◆ Task directions ◆
Give the listing again character for character, but drop the images.

START Available data

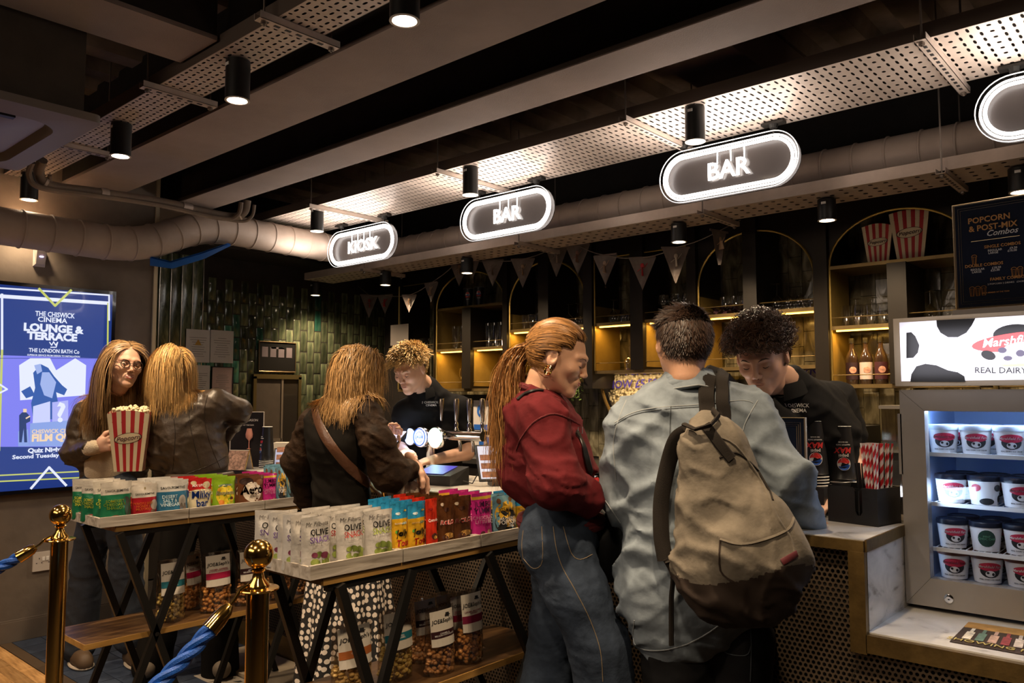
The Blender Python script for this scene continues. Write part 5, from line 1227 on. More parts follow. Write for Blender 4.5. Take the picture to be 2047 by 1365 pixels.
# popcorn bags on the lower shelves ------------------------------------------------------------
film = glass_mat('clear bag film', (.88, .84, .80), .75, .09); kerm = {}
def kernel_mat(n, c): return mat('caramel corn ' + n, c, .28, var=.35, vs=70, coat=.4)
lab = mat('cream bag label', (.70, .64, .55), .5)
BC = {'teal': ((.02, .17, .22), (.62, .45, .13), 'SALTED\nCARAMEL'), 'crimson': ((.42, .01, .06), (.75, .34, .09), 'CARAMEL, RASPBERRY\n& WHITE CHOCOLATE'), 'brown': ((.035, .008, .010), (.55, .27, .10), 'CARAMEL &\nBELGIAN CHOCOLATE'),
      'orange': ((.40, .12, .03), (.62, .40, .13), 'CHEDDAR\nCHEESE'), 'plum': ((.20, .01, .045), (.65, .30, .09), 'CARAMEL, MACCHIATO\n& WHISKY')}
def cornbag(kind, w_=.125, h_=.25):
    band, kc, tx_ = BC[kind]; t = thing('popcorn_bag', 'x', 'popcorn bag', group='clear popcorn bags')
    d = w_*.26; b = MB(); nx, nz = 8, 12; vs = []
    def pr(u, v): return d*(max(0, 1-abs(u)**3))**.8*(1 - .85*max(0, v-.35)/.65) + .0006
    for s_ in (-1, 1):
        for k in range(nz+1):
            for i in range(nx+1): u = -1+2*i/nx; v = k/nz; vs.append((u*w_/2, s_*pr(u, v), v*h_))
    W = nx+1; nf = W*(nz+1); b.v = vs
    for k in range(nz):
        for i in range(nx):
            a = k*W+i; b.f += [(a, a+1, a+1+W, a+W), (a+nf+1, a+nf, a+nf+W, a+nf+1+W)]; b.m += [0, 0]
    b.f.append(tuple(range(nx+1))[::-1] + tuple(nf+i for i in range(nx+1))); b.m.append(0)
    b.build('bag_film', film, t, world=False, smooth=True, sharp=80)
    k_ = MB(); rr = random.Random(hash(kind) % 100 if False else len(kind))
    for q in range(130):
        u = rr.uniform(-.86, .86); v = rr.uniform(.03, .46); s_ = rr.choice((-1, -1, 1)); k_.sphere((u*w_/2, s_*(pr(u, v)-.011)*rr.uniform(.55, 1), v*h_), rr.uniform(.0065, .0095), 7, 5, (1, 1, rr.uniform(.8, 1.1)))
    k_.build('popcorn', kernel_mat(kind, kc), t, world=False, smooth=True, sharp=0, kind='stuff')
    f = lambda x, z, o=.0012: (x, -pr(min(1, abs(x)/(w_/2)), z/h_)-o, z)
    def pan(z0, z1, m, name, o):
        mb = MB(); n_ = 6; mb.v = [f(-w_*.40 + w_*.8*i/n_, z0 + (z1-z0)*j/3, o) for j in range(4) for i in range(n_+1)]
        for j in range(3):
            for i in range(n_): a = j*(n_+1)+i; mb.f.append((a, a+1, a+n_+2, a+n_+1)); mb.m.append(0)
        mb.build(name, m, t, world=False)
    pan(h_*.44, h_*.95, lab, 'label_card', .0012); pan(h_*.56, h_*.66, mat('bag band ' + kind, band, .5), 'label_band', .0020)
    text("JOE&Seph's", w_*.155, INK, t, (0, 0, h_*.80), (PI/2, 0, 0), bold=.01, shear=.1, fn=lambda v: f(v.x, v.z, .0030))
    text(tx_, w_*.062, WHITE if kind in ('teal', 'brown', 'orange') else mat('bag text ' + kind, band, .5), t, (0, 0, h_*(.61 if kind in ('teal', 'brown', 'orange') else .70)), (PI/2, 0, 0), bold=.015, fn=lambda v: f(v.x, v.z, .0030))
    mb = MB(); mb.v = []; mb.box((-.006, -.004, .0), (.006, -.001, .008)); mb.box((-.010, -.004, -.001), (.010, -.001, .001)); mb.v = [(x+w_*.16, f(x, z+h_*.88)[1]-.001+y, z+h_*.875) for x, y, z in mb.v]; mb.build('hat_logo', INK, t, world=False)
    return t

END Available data

◆ Exercise answer ◆
The Blender Python script for this scene continues. Write part 5, from line 1227 on. More parts follow. Write for Blender 4.5. Take the picture to be 2047 by 1365 pixels.
# popcorn bags on the lower shelves ------------------------------------------------------------
film = glass_mat('clear bag film', (.88, .84, .80), .75, .09); kerm = {}
def kernel_mat(n, c): return mat('caramel corn ' + n, c, .28, var=.35, vs=70, coat=.4)
lab = mat('cream bag label', (.70, .64, .55), .5)
BC = {'teal': ((.02, .17, .22), (.62, .45, .13), 'SALTED\nCARAMEL'), 'crimson': ((.42, .01, .06), (.75, .34, .09), 'CARAMEL, RASPBERRY\n& WHITE CHOCOLATE'), 'brown': ((.035, .008, .010), (.55, .27, .10), 'CARAMEL &\nBELGIAN CHOCOLATE'),
      'orange': ((.40, .12, .03), (.62, .40, .13), 'CHEDDAR\nCHEESE'), 'plum': ((.20, .01, .045), (.65, .30, .09), 'CARAMEL, MACCHIATO\n& WHISKY')}
def cornbag(kind, w_=.125, h_=.25):
    band, kc, tx_ = BC[kind]; t = thing('popcorn_bag', 'x', 'popcorn bag', group='clear popcorn bags')
    d = w_*.26; b = MB(); nx, nz = 8, 12; vs = []
    def pr(u, v): return d*(max(0, 1-abs(u)**3))**.8*(1 - .85*max(0, v-.35)/.65) + .0006
    for s_ in (-1, 1):
        for k in range(nz+1):
            for i in range(nx+1): u = -1+2*i/nx; v = k/nz; vs.append((u*w_/2, s_*pr(u, v), v*h_))
    W = nx+1; nf = W*(nz+1); b.v = vs
    for k in range(nz):
        for i in range(nx):
            a = k*W+i; b.f += [(a, a+1, a+1+W, a+W), (a+nf+1, a+nf, a+nf+W, a+nf+1+W)]; b.m += [0, 0]
    b.f.append(tuple(range(nx+1))[::-1] + tuple(nf+i for i in range(nx+1))); b.m.append(0)
    b.build('bag_film', film, t, world=False, smooth=True, sharp=80)
    k_ = MB(); rr = random.Random(hash(kind) % 100 if False else len(kind))
    for q in range(130):
        u = rr.uniform(-.86, .86); v = rr.uniform(.03, .46); s_ = rr.choice((-1, -1, 1)); k_.sphere((u*w_/2, s_*(pr(u, v)-.011)*rr.uniform(.55, 1), v*h_), rr.uniform(.0065, .0095), 7, 5, (1, 1, rr.uniform(.8, 1.1)))
    k_.build('popcorn', kernel_mat(kind, kc), t, world=False, smooth=True, sharp=0, kind='stuff')
    f = lambda x, z, o=.0012: (x, -pr(min(1, abs(x)/(w_/2)), z/h_)-o, z)
    def pan(z0, z1, m, name, o):
        mb = MB(); n_ = 6; mb.v = [f(-w_*.40 + w_*.8*i/n_, z0 + (z1-z0)*j/3, o) for j in range(4) for i in range(n_+1)]
        for j in range(3):
            for i in range(n_): a = j*(n_+1)+i; mb.f.append((a, a+1, a+n_+2, a+n_+1)); mb.m.append(0)
        mb.build(name, m, t, world=False)
    pan(h_*.44, h_*.95, lab, 'label_card', .0012); pan(h_*.56, h_*.66, mat('bag band ' + kind, band, .5), 'label_band', .0020)
    text("JOE&Seph's", w_*.155, INK, t, (0, 0, h_*.80), (PI/2, 0, 0), bold=.01, shear=.1, fn=lambda v: f(v.x, v.z, .0030))
    text(tx_, w_*.062, WHITE if kind in ('teal', 'brown', 'orange') else mat('bag text ' + kind, band, .5), t, (0, 0, h_*(.61 if kind in ('teal', 'brown', 'orange') else .70)), (PI/2, 0, 0), bold=.015, fn=lambda v: f(v.x, v.z, .0030))
    mb = MB(); mb.v = []; mb.box((-.006, -.004, .0), (.006, -.001, .008)); mb.box((-.010, -.004, -.001), (.010, -.001, .001)); mb.v = [(x+w_*.16, f(x, z+h_*.88)[1]-.001+y, z+h_*.875) for x, y, z in mb.v]; mb.build('hat_logo', INK, t, world=False)
    return t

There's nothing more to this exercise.